Capon, who died this year, was an Episcopal priest who left the Church in part to focus on his writing. Perhaps his greatest achievement was The Supper of the Lamb, a beautiful text that is equal parts cookbook and moving treatise on life, love, and faith. This book is a real delight, even for the nonreligious reader like myself.

For the casual reader / comic book fan / anyone

Michael Chabon, The Amazing Adventures of Kavalier and Clay

Chabon won the Pulitzer Prize for this book, and for good reason. The epic tale of two cousins who take the world of comic books by storm encompasses life in all its hilarious, dramatic majesty. It is a relentlessly entertaining, powerful, fun story and one of my favorite novels.

For the kid you like the most

Antoine de Saint-Exupéry, The Little Prince

The Little Prince has been loved by generations of readers for its poetry and artwork. It is one of the best-selling books ever written and has been translated into more than 250 languages. It is ideal for a parent to read aloud to a child, for a child to read alone, and for an adult to revisit fondly later in life.

For the poet

Paul Legault, The Emily Dickinson Reader

Anyone who is a fan of poetry will enjoy this collection of reductionist, literal explications of Dickinson’s 1,789 poems. Legault is funny without being disrespectful, and this is as good an act of friendly violence as any McSweeney’s ever published.

For the maudlin teen

Hermann Hesse, Demian

This book was my best friend for years. Even the most depressive adolescent will thank you for Hesse’s sympathetic tale of the sorrows of young Emil Sinclair, a tale whose redemptive power will help dispel the cloud of negativity that will inevitably darken your holiday dinner table.

For the maudlin teen who may not want to read a German bildungsroman in translation

John Green, The Fault in Our Stars

No one doesn’t like this book.

For Buffalo and everyone in it

Timothy Bohen, Against the Grain: The History of Buffalo’s First Ward

Never forget that you live in a wonderful place. Help someone you love learn more about it: its roots, its people, and its future, a future we write anew every day.
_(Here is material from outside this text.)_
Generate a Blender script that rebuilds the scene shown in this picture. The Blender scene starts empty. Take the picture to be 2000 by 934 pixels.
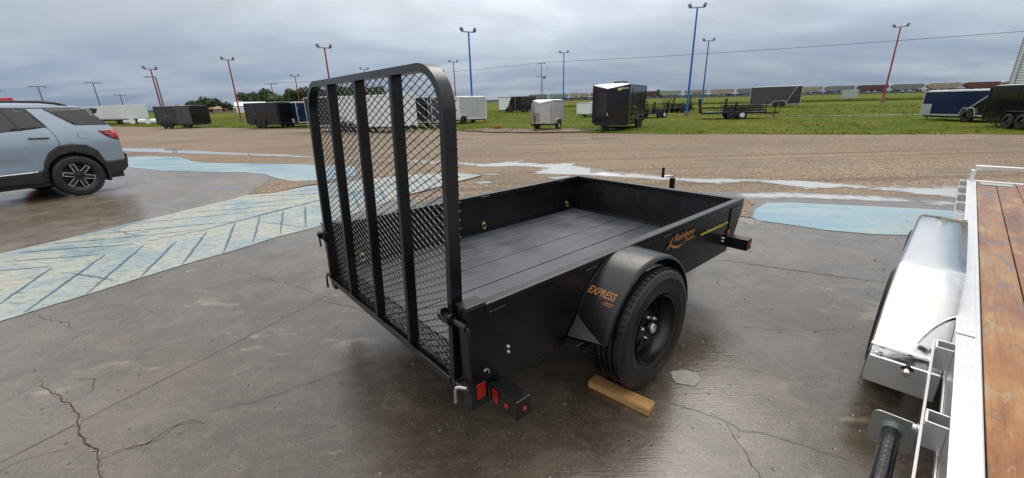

For the miserable old person

Barbara Pym, Quartet in Autumn

This relatively quick read is life-affirming, beautiful, and utterly depressing—just like the holidays.

For the hater

David Sedaris, Holidays on Ice

This is basically the definitive holiday book—a dark, devastatingly funny collection of essays by one of America’s greatest humorists. Of special note is the essay, “Dinah, the Christmas Whore.”

For the person who would rather live in a yurt

James Prosek, Ocean Fishes

Prosek has spent his life painting stunning watercolors of every fish imaginable. This collection also features essays on fish as subjects of art, as specimens, and as fishermen’s friends. The book is perfect for the person you know who thinks Ernest Hemingway was the greatest man who ever lived.